/ Modified may 16, 2017 4:36 p.m.

How the Border Wall Cuts Across Mexico's Political Landscape

Some say a barrier could put pressure on Mexico's political class to make changes at home.

Peña Nieto supporters Mexican President Enrique Peña Nieto has low approval ratings following a series of scandals. The leading presidential candidate in Mexico's 2018 election, Andrés Manuel López Obrador, is critical of both Peña and U.S. President Donald Trump.
Lorne Matalon, Fronteras Desk

MEXICO CITY - Tightening of the U.S.-Mexican border is sending political and economic shock waves deep into Mexico. Some there say it may force the government to improve conditions at home so there's less motivation to head north.

Patriotism was on display as military drummers signaled a changing of the guard at the office of the Mexican president recently.

To no one's surprise, at least in Mexico City, Donald Trump's election has triggered a rise in Mexican nationalism. The ardent Mexican leftist and twice-defeated presidential candidate Andrés Manuel López Obrador is surging in the polls. He's riding revulsion in Mexico about Trump’s stance on immigration and his push for an expanded border wall.

Trump has given Mexico’s left a political gift, said Juan Carlos Romero Hicks, a member of the Mexican Senate's Foreign Relations Committee.

"I never dreamed in my lifetime of a U.S. president that would be afraid of Mexico, afraid of competition!" Romero Hicks said.

The foreign relations committee continues to promote an integrated North American economy. But Romero-Hicks said that's a challenge right now.

"In the U.S. there's notion that is not correct that we are a security threat. Building a wall is absurd."

Federico Estevez is a political scientist at Mexican university ITAM. He said the idea of an expanded wall — whether with bricks and mortar or cameras and drones — is prompting many in Mexico to demand their country finally reduce its economic dependence on the U.S.

"For too long Mexicans have coddled the illusion that if things were bad enough they could always go north for a new opportunity,” Estevez said. “If you put up the wall, well there's no better symbol that tells you, 'Nope, you're stuck.'"

Estevez added that Mexicans are focused like never before on their government's historical inability to create jobs. That’s a view shared by Esteban Illades, managing editor at current affairs magazine Nexos.

"For too long Mexicans have coddled the illusion that if things were bad enough they could always go north for a new opportunity. If you put up the wall, well there's no better symbol that tells you, 'Nope, you're stuck.'"

"Mexican politicians care less and less about job creation here in Mexico because they do know they can export Mexicans to the U.S. But that has changed," Illades said.

After peaking in 2000, the Pew Research Center said in 2015 that net migration to the U.S. from Mexico was zero. That remains the case today. As many Mexicans enter the U.S. as leave each year. But since Trump started talking about the border, some unauthorized immigrants from Mexico have returned home.

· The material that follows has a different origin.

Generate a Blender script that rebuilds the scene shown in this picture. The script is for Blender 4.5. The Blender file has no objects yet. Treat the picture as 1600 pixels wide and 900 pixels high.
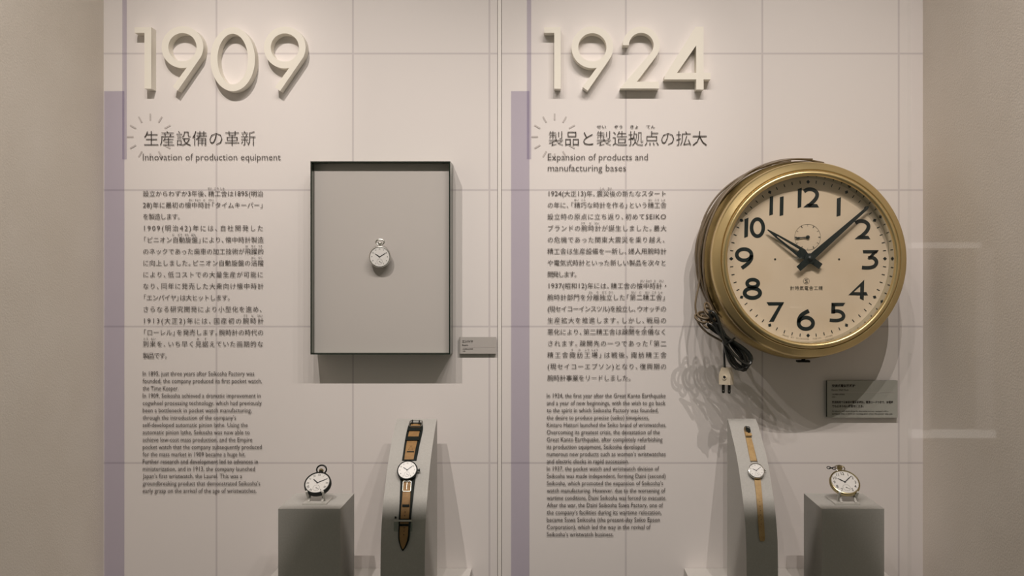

“President [Enrique] Peña Nieto said a few weeks ago that Mexicans were coming because they knew that Mexico was the land of opportunity,” Illades said.

But he is not buying what President Peña Nieto is selling.

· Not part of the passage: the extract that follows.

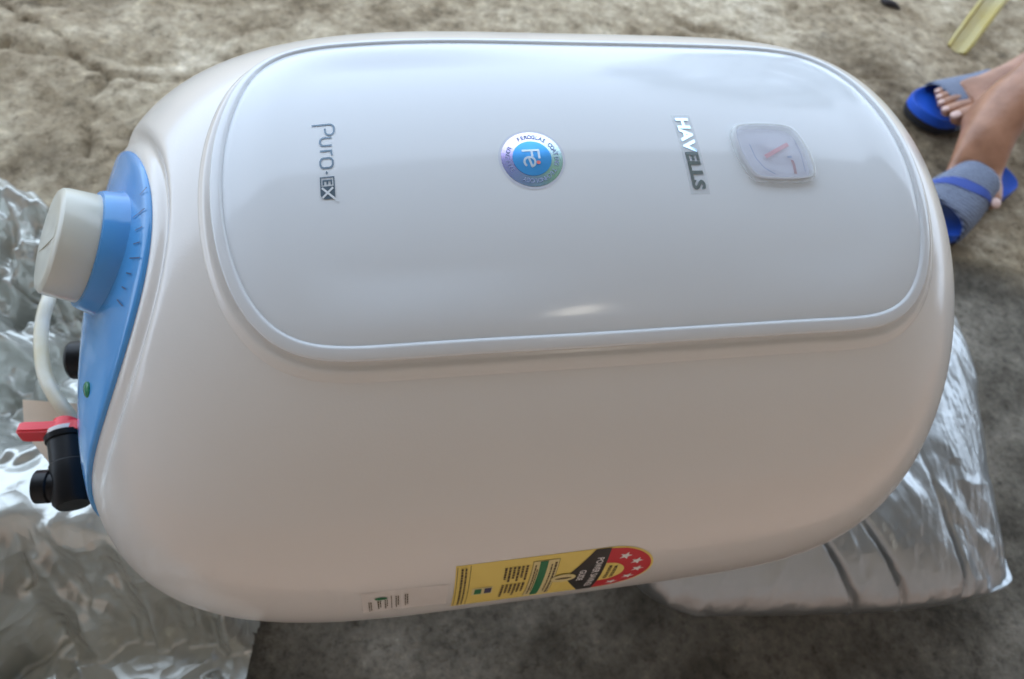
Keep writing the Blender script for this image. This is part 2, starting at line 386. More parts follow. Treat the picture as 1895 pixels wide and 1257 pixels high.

Border Port walking nogales hero Walking passageway to a port of entry on the U.S.-Mexico border in Nogales.
AZPM Staff

“There's no job creation, violence is at the levels we haven't seen since 2011,” Illades said. “They’re not coming back because they want to. They’re are coming back because they're scared or because they're being deported by Donald Trump."

And figures like leftist presidential candidate López Obrador are leveraging that fear. He recently told U.S. audiences that the wall won't stop "the flow of workers," only "make it more dangerous." He also calls an expanded wall a "criminal act."

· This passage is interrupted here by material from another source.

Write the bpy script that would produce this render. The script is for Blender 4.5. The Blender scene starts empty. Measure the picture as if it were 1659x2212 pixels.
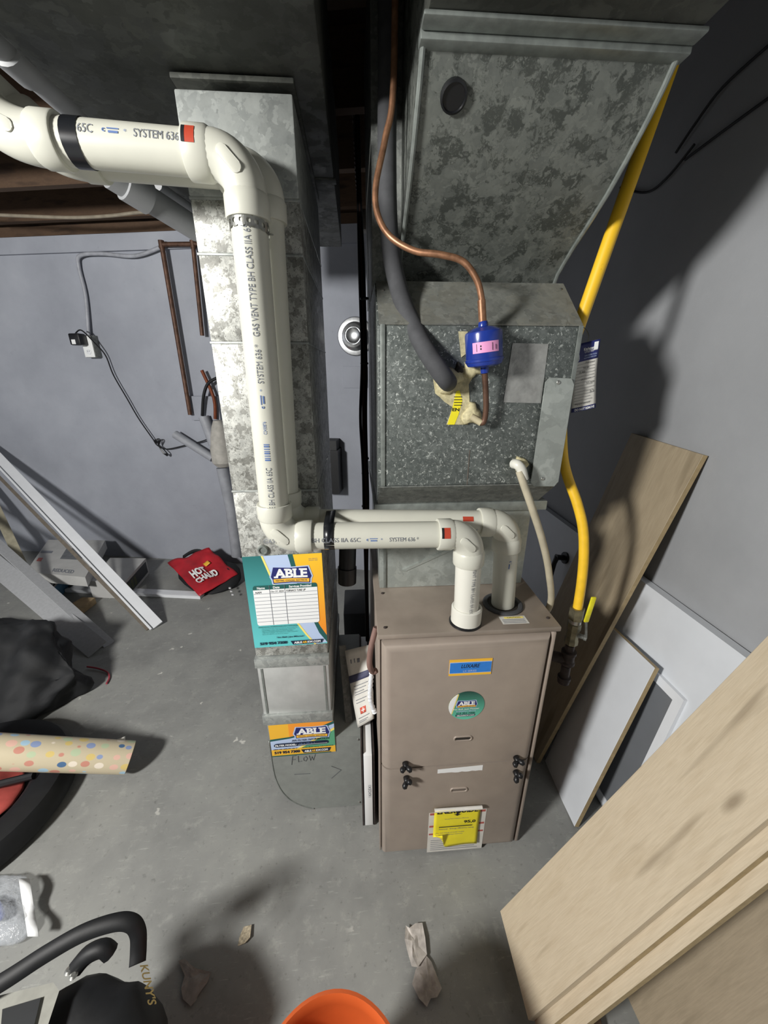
import bpy, bmesh, math, random
from mathutils import Vector as V, Matrix, noise
random.seed(7)
S = bpy.context.scene
COL = S.collection
PI = math.pi

# ------------------------------------------------------------------ camera
FPX, PITCH, YAW, CAMH = 831.0, math.radians(20.4), math.radians(4.0), 1.44
FW = V((math.sin(YAW)*math.cos(PITCH), math.cos(YAW)*math.cos(PITCH), -math.sin(PITCH)))
RT = V((math.cos(YAW), -math.sin(YAW), 0))
DN = FW.cross(RT)
CP = V((0, 0, CAMH))
cam = bpy.data.cameras.new('camera'); cam_o = bpy.data.objects.new('camera', cam); COL.objects.link(cam_o)
cam.sensor_fit = 'HORIZONTAL'; cam.sensor_width = 36; cam.lens = 36*FPX/1659
cam.clip_start = 0.02; cam.clip_end = 50
up = -DN
cam_o.matrix_world = Matrix(((RT.x, up.x, -FW.x, CP.x), (RT.y, up.y, -FW.y, CP.y), (RT.z, up.z, -FW.z, CP.z), (0, 0, 0, 1)))
S.camera = cam_o

# ------------------------------------------------------------------ light
W = bpy.data.worlds.new('world'); S.world = W; W.use_nodes = True
W.node_tree.nodes['Background'].inputs[0].default_value = (0.95, 1.0, 1.0, 1)
W.node_tree.nodes['Background'].inputs[1].default_value = 0.04
def point_light(name, loc, power, radius, color):
    l = bpy.data.lights.new(name, 'POINT'); l.energy = power; l.shadow_soft_size = radius; l.color = color
    o = bpy.data.objects.new(name, l); COL.objects.link(o); o.location = loc
    return o
point_light('work_light', (-1.75, -0.55, 1.92), 330, 0.17, (1.0, 0.985, 0.95))
S.view_settings.view_transform = 'Standard'
try: S.view_settings.look = 'None'
except Exception: pass
S.view_settings.exposure = 0.0
S.view_settings.gamma = 1.0
S.view_settings.use_curve_mapping = False

# ------------------------------------------------------------------ where a sight line meets a plane (used to measure the room)
def ray(px, py): return FW + RT*((px-829.5)/FPX) + DN*((py-1106)/FPX)
def ay(px, py, y): r = ray(px, py); return CP + r*(y/r.y)
def az(px, py, z): r = ray(px, py); return CP + r*((z-CAMH)/r.z)
def ax(px, py, x): r = ray(px, py); return CP + r*(x/r.x)
def ap(px, py, p0, n): r = ray(px, py); return CP + r*((p0-CP).dot(n)/r.dot(n))

# ------------------------------------------------------------------ materials
def lin(h):
    h = h.lstrip('#'); c = [int(h[i:i+2], 16)/255 for i in (0, 2, 4)]
    return tuple(x/12.92 if x <= .04045 else ((x+.055)/1.055)**2.4 for x in c) + (1,)
MATS = {}
class NT:
    def __init__(s, name):
        s.m = bpy.data.materials.new(name); s.m.use_nodes = True
        s.t = s.m.node_tree; s.b = s.t.nodes['Principled BSDF']
    def n(s, typ, **kw):
        x = s.t.nodes.new(typ)
        for k, v in kw.items():
            if k in x.inputs: x.inputs[k].default_value = v
            else: setattr(x, k, v)
        return x
    def l(s, a, b): s.t.links.new(a, b)
    def coord(s, scale=(1, 1, 1), kind='Object'):
        tc = s.n('ShaderNodeTexCoord'); mp = s.n('ShaderNodeMapping')
        mp.inputs['Scale'].default_value = scale; s.l(tc.outputs[kind], mp.inputs[0]); return mp.outputs[0]
    def noise(s, co, scale, detail=4, rough=.55):
        x = s.n('ShaderNodeTexNoise', Scale=scale, Detail=detail, Roughness=rough); s.l(co, x.inputs['Vector']); return x.outputs['Fac']
    def ramp(s, fac, stops):
        r = s.n('ShaderNodeValToRGB'); s.l(fac, r.inputs[0]); e = r.color_ramp.elements
        while len(e) < len(stops): e.new(.5)
        for q, (p, c) in zip(e, stops): q.position = p; q.color = lin(c) if isinstance(c, str) else (c, c, c, 1)
        return r.outputs[0]
    def mix(s, fac, a, b, mode='MIX'):
        x = s.n('ShaderNodeMixRGB', blend_type=mode)
        for i, v in ((0, fac), (1, a), (2, b)):
            if hasattr(v, 'default_value') or hasattr(v, 'links'): s.l(v, x.inputs[i])
            elif i == 0: x.inputs[0].default_value = v
            else: x.inputs[i].default_value = lin(v) if isinstance(v, str) else v
        return x.outputs[0]
    def bump(s, h, strength=.3, dist=.002):
        b = s.n('ShaderNodeBump', Strength=strength, Distance=dist); s.l(h, b.inputs['Height']); s.l(b.outputs[0], s.b.inputs['Normal'])
    def color(s, c):
        s.l(c, s.b.inputs['Base Color'])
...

"Donald Trump has permeated the Mexican political discourse," said Victor Hugo Michel, chief editor of El Financiero television, a channel devoted to the economy.

"You see that Andrés Manuel López Obrador, he has positioned himself as the only candidate that would know how to react to Donald Trump,” Michel said, “and this is having a success because most Mexican voters want to see retaliation."

Though a leftist, López Obrador and Trump are fellow travelers in a sense. Both rail against their neighbor and both want change on the border.

Trump wants it effectively sealed. López Obrador wants the U.S. to reform immigration so that Mexicans can cross legally.

The only questions now are, “Whose vision of the border will become reality? And, “Might uncertainty on the border force the Mexican government to start substantive job creation at home?”